### TASK REQUIREMENTS
Look through the material below. Copy every line with the string "from" in it.
--- Start DATA IN THIS EXERCISE ---
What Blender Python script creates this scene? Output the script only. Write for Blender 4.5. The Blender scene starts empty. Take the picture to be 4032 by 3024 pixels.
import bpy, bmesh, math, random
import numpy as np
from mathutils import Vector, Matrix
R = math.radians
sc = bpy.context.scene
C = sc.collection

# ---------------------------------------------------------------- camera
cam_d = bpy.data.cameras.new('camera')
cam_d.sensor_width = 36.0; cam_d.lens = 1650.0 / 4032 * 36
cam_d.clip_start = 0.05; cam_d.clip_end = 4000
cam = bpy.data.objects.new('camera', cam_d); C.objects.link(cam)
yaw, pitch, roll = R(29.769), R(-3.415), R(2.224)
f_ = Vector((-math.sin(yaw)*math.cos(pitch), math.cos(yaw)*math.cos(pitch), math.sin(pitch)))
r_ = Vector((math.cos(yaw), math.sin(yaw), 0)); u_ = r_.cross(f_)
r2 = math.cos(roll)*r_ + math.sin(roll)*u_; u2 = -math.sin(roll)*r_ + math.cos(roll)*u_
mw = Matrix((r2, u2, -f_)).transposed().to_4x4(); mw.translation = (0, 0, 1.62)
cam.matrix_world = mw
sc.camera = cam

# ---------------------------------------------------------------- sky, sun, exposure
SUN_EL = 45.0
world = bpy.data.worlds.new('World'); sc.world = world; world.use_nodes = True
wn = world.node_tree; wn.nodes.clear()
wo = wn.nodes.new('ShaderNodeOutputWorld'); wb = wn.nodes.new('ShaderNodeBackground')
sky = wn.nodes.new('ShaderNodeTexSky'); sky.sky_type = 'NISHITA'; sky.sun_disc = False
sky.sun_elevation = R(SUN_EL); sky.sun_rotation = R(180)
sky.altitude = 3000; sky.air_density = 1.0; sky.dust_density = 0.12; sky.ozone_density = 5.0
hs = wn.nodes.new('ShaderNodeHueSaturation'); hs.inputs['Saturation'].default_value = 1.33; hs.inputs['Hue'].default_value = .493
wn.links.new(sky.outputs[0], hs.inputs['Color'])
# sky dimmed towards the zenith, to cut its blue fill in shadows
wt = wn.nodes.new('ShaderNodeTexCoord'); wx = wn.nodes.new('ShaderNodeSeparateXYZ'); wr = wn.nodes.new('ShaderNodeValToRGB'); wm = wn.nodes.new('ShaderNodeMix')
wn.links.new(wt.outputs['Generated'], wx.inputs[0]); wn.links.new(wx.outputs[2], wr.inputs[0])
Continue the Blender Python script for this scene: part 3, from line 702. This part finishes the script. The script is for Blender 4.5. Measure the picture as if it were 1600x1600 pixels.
--- End DATA IN THIS EXERCISE ---
### RESULT
from mathutils import Vector, Matrix
Continue the Blender Python script for this scene: part 3, from line 702. This part finishes the script. The script is for Blender 4.5. Measure the picture as if it were 1600x1600 pixels.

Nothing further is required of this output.